PROVIDED DATA:
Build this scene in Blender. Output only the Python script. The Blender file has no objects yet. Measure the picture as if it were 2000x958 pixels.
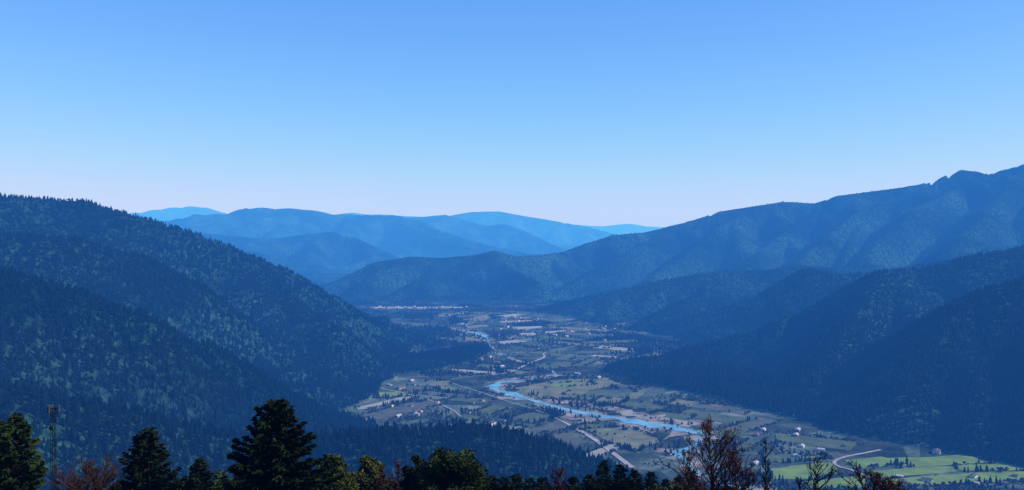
import bpy, math, random, time
import numpy as np
from mathutils import Vector
T0=time.time()
rng=np.random.default_rng(7); random.seed(7)
scene=bpy.context.scene
COL=scene.collection
F=1732.0; YH=440.0; HC=400.0

# ------------------------------------------------------------------ helpers
def link(o):
    COL.objects.link(o); return o
def tag(o,label=None,cat=None,kind=None,group=None):
    if label: o["label"]=label
    if cat: o["category"]=cat
    if kind: o["kind"]=kind
    if group: o["group"]=group
    return o
def mesh_np(name,verts,faces,cols=None,smooth=False,mats=None,matidx=None):
    me=bpy.data.meshes.new(name)
    verts=np.asarray(verts,dtype=np.float32)
    if not isinstance(faces,list): faces=[faces]
    faces=[np.asarray(f,dtype=np.int32) for f in faces if len(f)]
    nl=sum(f.size for f in faces); nf=sum(len(f) for f in faces)
    me.vertices.add(len(verts)); me.vertices.foreach_set("co",verts.ravel())
    me.loops.add(nl); me.loops.foreach_set("vertex_index",np.concatenate([f.ravel() for f in faces]))
    tot=np.concatenate([np.full(len(f),f.shape[1],dtype=np.int32) for f in faces])
    st=np.concatenate([[0],np.cumsum(tot)[:-1]]).astype(np.int32)
    me.polygons.add(nf); me.polygons.foreach_set("loop_start",st)
    try: me.polygons.foreach_set("loop_total",tot)
    except Exception: pass
    me.polygons.foreach_set("use_smooth",np.full(nf,smooth,dtype=bool))
    if cols is not None:
        a=me.color_attributes.new("Col",'FLOAT_COLOR','POINT')
        c=np.ones((len(verts),4),dtype=np.float32); c[:,:3]=cols
        a.data.foreach_set("color",c.ravel())
    for m in (mats or []): me.materials.append(m)
    me.update(calc_edges=True)
    return me
def _h(ix,iy,seed):
    n=(ix.astype(np.int64)*374761393+iy.astype(np.int64)*668265263+seed*974634777)&0xffffffff
    n=((n^(n>>13))*1274126177)&0xffffffff
    return ((n^(n>>16))&0xffff)/65536.0*2*math.pi
def gn(x,y,seed=0):
    ix=np.floor(x); iy=np.floor(y); fx=x-ix; fy=y-iy
    u=fx*fx*fx*(fx*(fx*6-15)+10); v=fy*fy*fy*(fy*(fy*6-15)+10)
    def g(dx,dy):
        a=_h(ix+dx,iy+dy,seed); return np.cos(a)*(fx-dx)+np.sin(a)*(fy-dy)
    a=g(0,0)*(1-u)+g(1,0)*u; b=g(0,1)*(1-u)+g(1,1)*u
    return (a*(1-v)+b*v)*1.5
def fbm(x,y,s,o,seed=0):
    r=0;a=1;t=0
    for i in range(o):
        r=r+a*gn(x/s,y/s,seed+i*17); t+=a; a*=.5; s*=.5
    return r/t
def ridged(x,y,s,o,seed=0):
    r=0;a=1;t=0
    for i in range(o):
        r=r+a*(1-np.abs(gn(x/s,y/s,seed+i*13))*1.6); t+=a; a*=.5; s*=.5
    return r/t

# ------------------------------------------------------------------ materials
def mat(name,col,rough=.9,build=None,spec=.15):
    m=bpy.data.materials.new(name); m.use_nodes=True
    nt=m.node_tree; b=nt.nodes["Principled BSDF"]
    b.inputs["Base Color"].default_value=(*col,1); b.inputs["Roughness"].default_value=rough
    b.inputs["Specular IOR Level"].default_value=spec
    if build: build(nt,b)
    return m
def N(nt,t,**k):
    n=nt.nodes.new(t)
    for a,v in k.items():
        if a in n.inputs: n.inputs[a].default_value=v
        else: setattr(n,a,v)
    return n
def noisecol(c1,c2,scale,detail=4,lo=.35,hi=.65,bump=0,bdist=1.0):
    def f(nt,b):
        tc=N(nt,"ShaderNodeNewGeometry")
        n=N(nt,"ShaderNodeTexNoise",Scale=scale,Detail=detail)
        nt.links.new(tc.outputs["Position"],n.inputs["Vector"])
        r=N(nt,"ShaderNodeValToRGB"); r.color_ramp.elements[0].position=lo; r.color_ramp.elements[1].position=hi
        r.color_ramp.elements[0].color=(*c1,1); r.color_ramp.elements[1].color=(*c2,1)
        nt.links.new(n.outputs["Fac"],r.inputs["Fac"]); nt.links.new(r.outputs["Color"],b.inputs["Base Color"])
        if bump:
            bp=N(nt,"ShaderNodeBump",Strength=bump,Distance=bdist)
            nt.links.new(n.outputs["Fac"],bp.inputs["Height"]); nt.links.new(bp.outputs["Normal"],b.inputs["Normal"])
    return f
def vcol_build(nt,b):
    a=N(nt,"ShaderNodeVertexColor",layer_name="Col")
    g=N(nt,"ShaderNodeNewGeometry"); n=N(nt,"ShaderNodeTexNoise",Scale=.6,Detail=2)
    nt.links.new(g.outputs["Position"],n.inputs["Vector"])
    mr=N(nt,"ShaderNodeMapRange"); mr.inputs["To Min"].default_value=.6; mr.inputs["To Max"].default_value=1.4
    nt.links.new(n.outputs["Fac"],mr.inputs["Value"])
    vm=N(nt,"ShaderNodeVectorMath",operation='SCALE')
    nt.links.new(a.outputs["Color"],vm.inputs[0]); nt.links.new(mr.outputs["Result"],vm.inputs["Scale"])
    nt.links.new(vm.outputs["Vector"],b.inputs["Base Color"])
M_fol=mat("foliage",(.03,.05,.02),.95,vcol_build,.03)
M_bark=mat("bark",(.05,.035,.025),.95,noisecol((.03,.018,.015),(.06,.034,.028),6),.03)
M_water=mat("water",(.10,.26,.36),.3,noisecol((.07,.27,.44),(.22,.50,.66),.025),.3)
M_bank=mat("gravel_bank",(.2,.17,.15),.95,noisecol((.09,.10,.09),(.32,.32,.30),.03))
M_road=mat("road_asphalt",(.3,.27,.27),.9,noisecol((.24,.25,.26),(.38,.38,.38),.05))
M_steel=mat("galvanised_steel",(.01,.014,.02),1.0,noisecol((.006,.011,.018),(.012,.018,.028),3),0)
M_panel=mat("antenna_plastic",(.12,.13,.14),.9,noisecol((.05,.065,.08),(.08,.095,.11),4),.02)

def terr(nt,b):
    g=N(nt,"ShaderNodeNewGeometry"); L=nt.links.new
    a=N(nt,"ShaderNodeVertexColor",layer_name="Col"); sep=N(nt,"ShaderNodeSeparateColor"); L(a.outputs["Color"],sep.inputs[0])
    n1=N(nt,"ShaderNodeTexNoise",Scale=.003,Detail=6); L(g.outputs["Position"],n1.inputs["Vector"])
    r1=N(nt,"ShaderNodeValToRGB"); e=r1.color_ramp.elements
    e[0].position=.38; e[0].color=(.005,.022,.022,1); e[1].position=.66; e[1].color=(.034,.10,.072,1)
    L(n1.outputs["Fac"],r1.inputs["Fac"])
    v=N(nt,"ShaderNodeTexVoronoi",Scale=.06); L(g.outputs["Position"],v.inputs["Vector"])
    mr=N(nt,"ShaderNodeMapRange"); mr.inputs["From Max"].default_value=.8; mr.inputs["To Min"].default_value=1.4; mr.inputs["To Max"].default_value=.4
    L(v.outputs["Distance"],mr.inputs["Value"])
    fs=N(nt,"ShaderNodeVectorMath",operation='SCALE'); L(r1.outputs["Color"],fs.inputs[0]); L(mr.outputs["Result"],fs.inputs["Scale"])
    n2=N(nt,"ShaderNodeTexNoise",Scale=.014,Detail=8,Roughness=.72); L(g.outputs["Position"],n2.inputs["Vector"])
    r2=N(nt,"ShaderNodeValToRGB"); e=r2.color_ramp.elements
    e[0].position=.35; e[0].color=(.018,.038,.034,1); e[1].position=.68; e[1].color=(.13,.165,.12,1)
    x=r2.color_ramp.elements.new(.5); x.color=(.042,.068,.056,1)
    L(n2.outputs["Fac"],r2.inputs["Fac"])
    v2=N(nt,"ShaderNodeTexVoronoi",Scale=.008); L(g.outputs["Position"],v2.inputs["Vector"])
    hs=N(nt,"ShaderNodeSeparateColor"); L(v2.outputs["Color"],hs.inputs[0])
    mr2=N(nt,"ShaderNodeMapRange"); mr2.inputs["To Min"].default_value=.5; mr2.inputs["To Max"].default_value=1.8
    L(hs.outputs[0],mr2.inputs["Value"])
    fl=N(nt,"ShaderNodeVectorMath",operation='SCALE'); L(r2.outputs["Color"],fl.inputs[0]); L(mr2.outputs["Result"],fl.inputs["Scale"])
    mx=N(nt,"ShaderNodeMix",data_type='RGBA'); L(sep.outputs[0],mx.inputs[0]); L(fs.outputs[0],mx.inputs[6]); L(fl.outputs[0],mx.inputs[7])
    L(mx.outputs[2],b.inputs["Base Color"])
    inv=N(nt,"ShaderNodeMath",operation='MULTIPLY_ADD'); inv.inputs[1].default_value=-.9; inv.inputs[2].default_value=1.0
    L(sep.outputs[0],inv.inputs[0])
    nb=N(nt,"ShaderNodeTexNoise",Scale=.005,Detail=7,Roughness=.6); L(g.outputs["Position"],nb.inputs["Vector"])
    ad=N(nt,"ShaderNodeMath",operation='MULTIPLY_ADD'); ad.inputs[1].default_value=-.07; L(v.outputs["Distance"],ad.inputs[0]); L(nb.outputs["Fac"],ad.inputs[2])
    bp=N(nt,"ShaderNodeBump",Distance=170.0); L(ad.outputs[0],bp.inputs["Height"]); L(inv.outputs[0],bp.inputs["Strength"])
    L(bp.outputs["Normal"],b.inputs["Normal"])
M_terr=mat("forest_floor",(.03,.04,.02),1.0,terr,0)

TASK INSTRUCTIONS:
Write out exactly the opening lines of the data, stopping after the line that holds "F=1732.0; YH=440.0; HC=400.0". Exclude pictures.

TASK RESULT:
Build this scene in Blender. Output only the Python script. The Blender file has no objects yet. Measure the picture as if it were 2000x958 pixels.
import bpy, math, random, time
import numpy as np
from mathutils import Vector
T0=time.time()
rng=np.random.default_rng(7); random.seed(7)
scene=bpy.context.scene
COL=scene.collection
F=1732.0; YH=440.0; HC=400.0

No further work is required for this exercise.